Here, contrary to the petitioner's contention, the respondent's determination, sustaining three charges that the petitioner violated Alcoholic Beverage Control Law § 106(6) and State Liquor Authority (9 NYCRR) § 53.1(p) and (q), is supported by substantial evidence ( see Matter of Sherwyn Toppin Mktg. Consultants, Inc. v. New York State Liq. Auth., 103 A.D.3d 648, 958 N.Y.S.2d 794;Matter of Confetti, Inc. v. New York State Liq. Auth., 44 A.D.3d 1041, 845 N.Y.S.2d 794;Matter of Go W. Entertainment, Inc. v. New York State Liq. Auth., 54 A.D.3d 609, 863 N.Y.S.2d 670;Matter of Jericho Pub v. New York State Liq. Auth., 4 A.D.3d 228, 772 N.Y.S.2d 66;Hogs & Heifers v. New York State Liq. Auth., 280 A.D.2d 367, 720 N.Y.S.2d 484).The petitioner's testimony at the hearing, consisting of conclusory denials, did not seriously controvert the respondent's showing of substantial evidence in support of the charges.
Further, the penalty imposed by the respondent is not so disproportionate to the offenses as to be shocking to one's sense of fairness ( see Matter of S & S Pub., Inc. v.
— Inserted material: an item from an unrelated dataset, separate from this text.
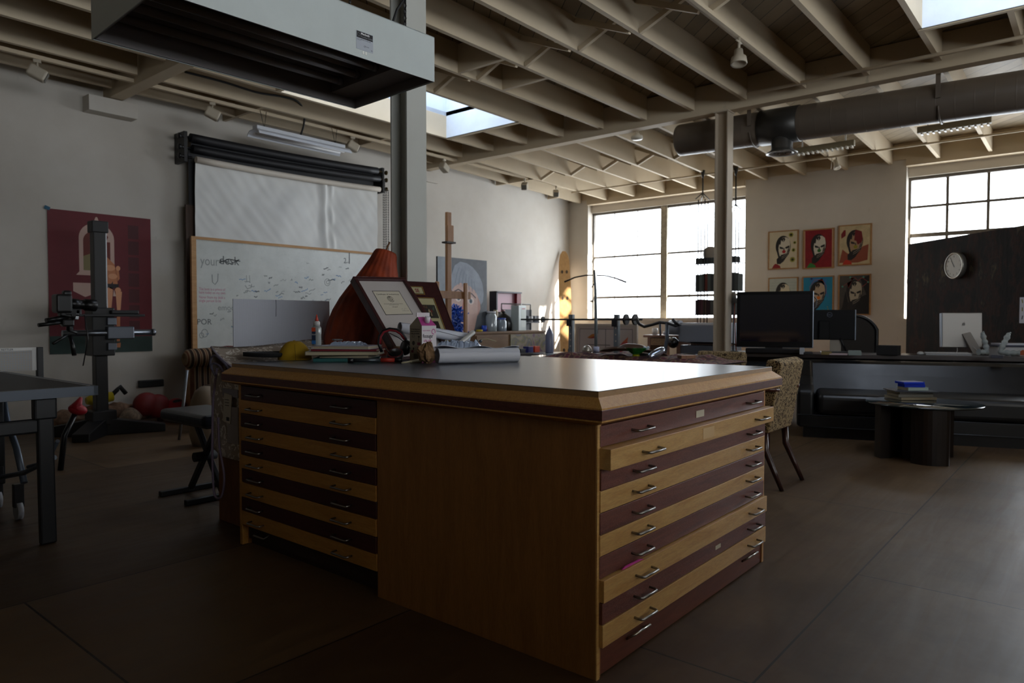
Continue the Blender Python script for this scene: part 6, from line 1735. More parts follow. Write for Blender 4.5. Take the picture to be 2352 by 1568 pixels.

New York State Liq. Auth., 109 A.D.3d 933, 971 N.Y.S.2d 464). In setting a penalty, consideration of the history and previous record of a licensee and the licensed premises is appropriate ( see Matter of Antolino v. New York State Liq. Auth., 38 A.D.3d 881, 882, 831 N.Y.S.2d 337;Matter of Untitled LLC v. New York State Liq. Auth., 82 A.D.3d 460, 461, 918 N.Y.S.2d 91;Matter of JMH, Inc. v. New York State Liq. Auth., 61 A.D.3d at 1263, 877 N.Y.S.2d 737).
The petitioner's remaining contentions are without merit.